Now Tito Mboweni will have to assure investors that the country is on a new recovery path that is centred on fiscal prudence.

He will have to assure ratings agencies that the economy has managed to crawl from near collapse to a country worth investing in.

This week’s announcement by rating agency Moody’s would have, in all probabilities, already factored in developments before Nene’s admission.

It is unlikely that they will change their view on South Africa’s credit rating.

The international ratings agencies would be far more interested on what the MTBPS says about the country’s future fortunes as an investment destination.
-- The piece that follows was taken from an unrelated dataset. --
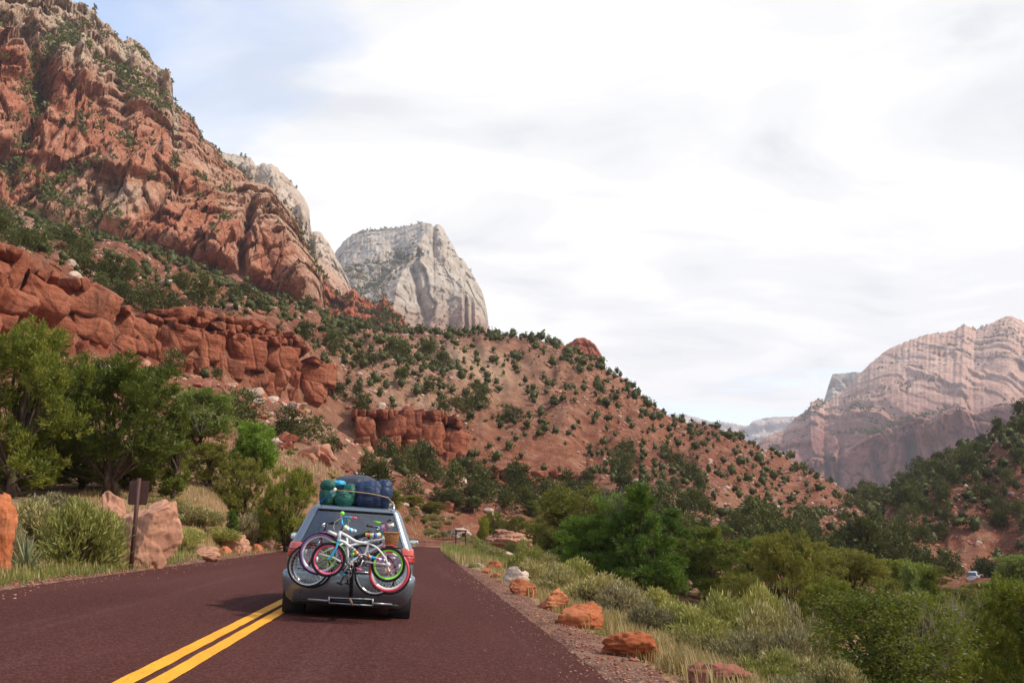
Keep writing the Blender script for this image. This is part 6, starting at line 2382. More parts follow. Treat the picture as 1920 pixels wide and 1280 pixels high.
    # mirrors
    for s in (1, -1):
        c = np.array([s * 1.11, 3.45, 1.16])
        m = MB()
        th = np.linspace(0, 2 * math.pi, 24, endpoint=False)
        ringp = []
        for k, (sc, y) in enumerate([(0.80, -.085), (.98, -.075), (1.0, -.03), (.9, .03), (.5, .08), (.1, .09)]):
            ringp.append(np.column_stack([c[0] + .105 * sc * np.sign(np.cos(th)) * np.abs(np.cos(th)) ** .6, np.full(24, c[1] + y), c[2] + .075 * sc * np.sign(np.sin(th)) * np.abs(np.sin(th)) ** .6]))
        m.add(np.concatenate(ringp), grid_faces(6, 24, True))
        m.tube(np.array([c + [-s * .07, .0, -.03], c + [-s * .19, .03, -.075]]), .028, 8)
        mr = m.build('side_mirror', mats['paint'], root)
        m = MB()
        f = np.column_stack([c[0] + .085 * np.sign(np.cos(th)) * np.abs(np.cos(th)) ** .6, np.full(24, c[1] - .086), c[2] + .060 * np.sign(np.sin(th)) * np.abs(np.sin(th)) ** .6])
        m.add(np.concatenate([f, [[c[0], c[1] - .087, c[2]]]]), np.array([[j, (j + 1) % 24, 24] for j in range(24)]))
        m.build('mirror_glass', M['mirror'], mr)
    if luggage_rails:
        for s in (1, -1):
            m = MB()
            y = np.linspace(.62, 2.7, 16)
            zz = 1.765 + .035 * np.sin(np.linspace(0, math.pi, 16)) ** .4
            zz[0] = zz[-1] = 1.70
            m.tube(np.column_stack([np.full(16, s * .60), y, zz]), .022, 8)
            m.build('roof_rail', M['rail'], root)
        for y in (.95, 1.9):
            m = MB()
            m.tube(np.array([[-.60, y, 1.80], [.60, y, 1.80]]), .016, 8)
            m.build('cross_bar', M['rail'], root)
    # cabin
    m = MB()
    m.box((0, 2.3, .42), (1.75, 3.9, .06))
    m.build('cabin_floor', M['cabin'], root)
    for y in (1.35, 2.35):
        for x in (-.46, .46):
            m = MB()
            m.box((x, y, .66), (.56, .5, .16))
            m.box((x, y - .28, .95), (.54, .14, .62))
            st = m.build('seat', M['seat'], root, False)
            hr = MB()
            hr.box((x, y - .28, 1.36), (.26, .09, .17))
            hr.build('headrest', M['seat'], st, False)
    m = MB()
    m.box((0, 3.55, .92), (1.7, .5, .3))
    m.build('dashboard', M['cabin'], root, False)
    m = MB()
    m.box((0.02, 2.98, 1.52), (.24, .03, .07))
    m.build('inner_mirror', M['black_plastic'], root, False)
    return root


CAR_POS = np.array([-1.06, 15.1, 0.0])
CAR_POS[2] = -BANK * (CAR_POS[0] - XC)
van = build_van('minivan', {'paint': M['paint']})
CARM = Matrix.Translation(Vector(CAR_POS)) @ Matrix.Rotation(R(3.0), 4, 'Z') @ Matrix.Rotation(math.atan(BANK), 4, 'Y')
van.matrix_world = CARM
tag(van, 'silver-blue minivan loaded with roof bags and bicycles, seen from behind', 'minivan')

suv = build_van('parked_car', {'paint': M['white_paint']}, True)
g = by_az(1815, 186)
suv.matrix_world = Matrix.Translation(Vector((g[0], g[1], g[2] + 0.02))) @ Matrix.Rotation(R(-38), 4, 'Z')
suv.scale = (0.93, 0.9, 1.02)
tag(suv, 'tiny white car far down in the valley at the foot of the right slope', 'car')


def cl(x, y, z):
    """A point given in the van's own frame."""
    return np.array(CARM @ Vector((x, y, z)))


def z1(zx, zy, Y):
    return at_y(520 + zx / 4.0, 860 + zy / 4.0, Y)


# ------------------------------------------------------------------ luggage on the roof
def puffy(name, mat, c, d, seed, rot=0.0, quilt=(0, 5), amp=0.05, e=2.6, tilt=0.0, parent=None, curve=0.0):
    """A stuffed cloth body: rounded block with stitched rings."""
    q = np.random.RandomState(seed)
    nu, nv = 72, 44
    u = np.linspace(-math.pi, math.pi, nu, endpoint=False)
    v = np.linspace(-math.pi / 2, math.pi / 2, nv)
    U, Vv = np.meshgrid(u, v)
    f = lambda a: np.sign(a) * np.abs(a) ** (2 / e)
    X = f(np.cos(Vv)) * f(np.cos(U))
    Y = f(np.cos(Vv)) * f(np.sin(U))
    Z = f(np.sin(Vv))
    S = np.stack([X, Y, Z], -1)
    n = fbm(S, 1.6, 3, seed) * 0.10 + fbm(S, 4.5, 3, seed + 1) * 0.035
    wr = 1 - 2.0 * np.abs(pnoise(S * np.array([3.0, 3.0, 3.0]) + 0.8 * n[..., None], seed + 5))
    qd = S[..., quilt[0]]
    st = np.abs(((qd * quilt[1] / 2 + 0.5) % 1.0) - 0.5) * 2
    k = 1 + n + amp * (np.sqrt(np.clip(1 - st ** 2.2, 0, 1)) - 0.75) + 0.018 * wr
    S = S * k[..., None] * np.array(d) / 2
    S[..., 2] += curve * S[..., 0] ** 2
    V = S.reshape(-1, 3)
    Rm = np.array(Matrix.Rotation(rot, 3, 'Y') @ Matrix.Rotation(tilt, 3, 'X'))
    V = V @ Rm.T + np.array(c)
    return obj(name, mesh(name, V, grid_faces(nv, nu, True), True), mat, parent)


YL = 15.75
K = 15.75 / 1760 / 4           # metres for one pixel of the four-fold enlargement


def lug(name, label, mat, zx, zy, wx, hy, dep, seed, dy=0.0, cat='sleeping bag', **kw):
    c = z1(zx, zy, YL + dy)
    o = puffy(name, mat, (0, 0, 0), (wx * K, dep, hy * K), seed, **kw)
    o.location = tuple(c)
    return tag(o, label, cat, 'bags on the van roof')


lug('roof_bag', 'large charcoal soft roof bag rising behind the sleeping bags', M['charcoal_cloth'], 585, 235, 350, 225, 1.1, 1, 0.95, 'roof bag', quilt=(1, 3), amp=0.02)
gb = empty('green_sleeping_bag', tuple(z1(455, 355, YL)))
for nm, mt, zx, zy, wx, hy, dep, sd, kw in (
        ('roll', 'green_cloth', 385, 205, 118, 92, .34, 2, dict(quilt=(0, 2), rot=0.12, amp=0.03)),
        ('roll', 'green_cloth', 383, 288, 128, 158, .36, 3, dict(quilt=(0, 2), rot=-0.12, amp=0.04)),
        ('roll', 'green_inner', 500, 305, 126, 124, .30, 4, dict(quilt=(0, 4), rot=0.55, amp=0.07)),
        ('roll', 'green_cloth', 540, 275, 116, 176, .36, 5, dict(quilt=(0, 2), rot=0.08, amp=0.04))):
    o = puffy(nm, M[mt], (0, 0, 0), (wx * K, dep, hy * K), sd, **kw)
    o.parent = gb
    o.location = Vector(z1(zx, zy, YL - (0.10 if sd == 4 else 0.0))) - gb.location
tag(gb, 'dark green sleeping bags bundled on the left of the van roof', 'sleeping bag', 'bags on the van roof')
lug('cyan_sack', 'small bright cyan sack wedged between the green bags', M['cyan_cloth'], 462, 186, 100, 50, .26, 6, 0.05, 'sack', quilt=(0, 2), amp=0.02)
lug('navy_sleeping_bag', 'big navy quilted sleeping bag in the middle of the van roof', M['navy_cloth'], 688, 270, 232, 214, .42, 7, 0.02, quilt=(0, 3), amp=0.07)
lug('navy_sleeping_bag', 'smaller upright navy sleeping bag at the right end of the roof', M['navy_cloth'], 795, 268, 128, 216, .40, 8, 0.06, quilt=(2, 2), amp=0.06, rot=0.16)
m = MB()
m.tube(np.array([z1(x, y, Y) for x, y, Y in [(440, 235, 15.50), (500, 238, 15.49), (590, 247, 15.52), (680, 258, 15.50), (760, 272, 15.50), (830, 290, 15.56), (862, 330, 15.66), (870, 352, 15.8)]]), .008, 6)
tag(m.build('tie_cord', M['cord']), 'thin tan cord stretched across the roof bags', 'cord')
m = MB()
for a, b in (((320, 322), (425, 245)),):
    p = np.array([z1(a[0] + (b[0] - a[0]) * t, a[1] + (b[1] - a[1]) * t, 15.56 - 0.03 * math.sin(t * 3.1)) for t in np.linspace(0, 1, 8)])
    w = np.array([0.012, 0, 0.018])
    m.add(np.concatenate([p - w, p + w, p - w + [0, .006, 0], p + w + [0, .006, 0]]), np.array([[i, i + 1, 8 + i + 1, 8 + i] for i in range(7)] + [[16 + i, 16 + i + 1, 24 + i + 1, 24 + i] for i in range(7)]))
tag(m.build('luggage_strap', M['blue_strap']), 'blue strap running over the left green sleeping bag', 'strap')
m = MB()
m.box(z1(430, 232, 15.5), (.045, .02, .07), np.array(Matrix.Rotation(0.5, 3, 'Y')))
tag(m.build('strap_buckle', M['white_tag']), 'white buckle on the green sleeping bags', 'buckle')

# ------------------------------------------------------------------ bicycles on the rack
def p7(x, y, Y):
    return at_y(540 + x / 7.53, 950 + y / 7.53, Y)


def wheel(name, root, c, Ro, tyre_r, tyre, rim, spoke, rim_r=0.012, two=None, n=28, refl=None, seed=0):
    ax = (0, 1, 0)
    m = MB()
    m.lathe(c, [(.0, -.045), (.018, -.045), (.018, .045), (.0, .045)], ax, 14)
    m.lathe(c, [(.026, -.030), (.026, -.022), (.026, .022), (.026, .030)], ax, 14)
    w = m.build(name, M['steel'], root)
    MB().ring(c, Ro - tyre_r, tyre_r, ax, 56, 10).build('tyre', M[tyre], w)
    if two:
        m = MB()
        m.ring(np.array(c) + [0, -tyre_r * .55, 0], Ro - tyre_r * 1.35, tyre_r * .62, ax, 56, 8)
        m.build('sidewall', M[two], w)
    m = MB()
    Rr = Ro - 2 * tyre_r - rim_r * 0.6
    m.lathe(c, [(Rr + rim_r, -.012), (Rr - rim_r, -.010), (Rr - rim_r, .010), (Rr + rim_r, .012), (Rr + rim_r, -.012)], ax, 56)
    m.build('rim', M[rim], w)
    m = MB()
    for i in range(n):
        a = i * 2 * math.pi / n + seed
        s = 1 if i % 2 else -1
        b = a + s * 0.5 * (1 if (i // 2) % 2 else -1)
        m.tube(np.array([np.array(c) + [.024 * math.cos(b), s * .026, .024 * math.sin(b)], np.array(c) + [Rr * math.cos(a), 0, Rr * math.sin(a)]]), .0016, 4, False)
    m.build('spokes', M[spoke], w)
    for a in (refl or []):
        m = MB()
        p = np.array(c) + Rr * .82 * np.array([math.cos(a), 0, math.sin(a)]) + [0, -.012, 0]
        m.box(p, (.075, .012, .026), np.array(Matrix.Rotation(-a, 3, 'Y') @ Matrix.Rotation(math.pi / 2, 3, 'Y')))
        m.build('reflector', M['reflector'], w)
    return w


def tubep(root, name, mat, pts, rad, n=10, Y=0.0):
    return MB().tube(np.array(pts), rad, n).build(name, M[mat], root)


def smooth_path(pts, n=24):
    pts = np.array(pts, float)
    t = np.concatenate([[0], np.cumsum(np.linalg.norm(np.diff(pts, axis=0), axis=1))])
    P = np.pad(pts, ((1, 1), (0, 0)), mode='edge')
    out = []
    for s in np.linspace(0, t[-1] - 1e-9, n):
        i = min(len(t) - 2, int(np.searchsorted(t, s, 'right') - 1))
        u = (s - t[i]) / (t[i + 1] - t[i])
        a, b, c, d = P[i], P[i + 1], P[i + 2], P[i + 3]
        out.append(0.5 * (2 * b + (c - a) * u + (2 * a - 5 * b + 4 * c - d) * u * u + (3 * b - a - 3 * c + d) * u ** 3))
    return np.array(out)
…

Any failure by Mboweni to send a message of stability could lead to worse capital outflows than the ones we experienced when former president Jacob Zuma fired Nene for refusing to sign the nuclear deal and cracking the whip on SAA.

It could trigger much bigger jitters on our economy at a time when investors have adopted a dim view on emerging economies. The world has become particularly intolerable of emerging economies.

Across the seas in Turkey the lira hit record lows, shedding more than 34percent of its value against the dollar after President Recep Tayyip Erdogan embarked on a mission to capture the country’s central bank.

The stock market also fell 17percent, while government borrowing costs rose to 18percent a year and inflation hit 15percent.

In Argentina, the peso fell nearly 50percent after the government unexpectedly asked for the early release of a $50billion (R741.78bn) loan from the International Monetary Fund two weeks ago, extending pre-existing fears over the country’s weakening economy and inflation running at 25.4percent this year.

South Africa is already battling to contain the fallout from the 1percentage point increase in VAT that was brought about by the escapades of one Tom Moyane.

The international trade factors have also not given us any respite, with US President Donald Trump’s adventures pushing us further into the red.

As tempting as his resignation sounds, it will remain just a populist reaction that failed to take into account the bigger implications of his actions on our economy.

At best, Nene needed to have taken us into his confidence and told us what he discussed with the Guptas at their family home.

He needed to come clean on whether he had any contribution to the Guptas’ rise from a negligible immigrant family that moved from a spaza shop-like computer business into a billion rand conglomerate.

He needed to tell us whether he had any influence on his son’s dealings with the Public Investment Corporation.

Nene may not have been the panacea for all the problems that have pushed our economy into a moribund state. However, his inability to level with us has left us no wiser on how the Guptas raided the national coffers. It also denied us an opportunity to decide whether to forgive him for what he asked to be forgiven for.

As Ramaphosa put it, we need to know all those who helped the Guptas to capture this country in order for us to move forward.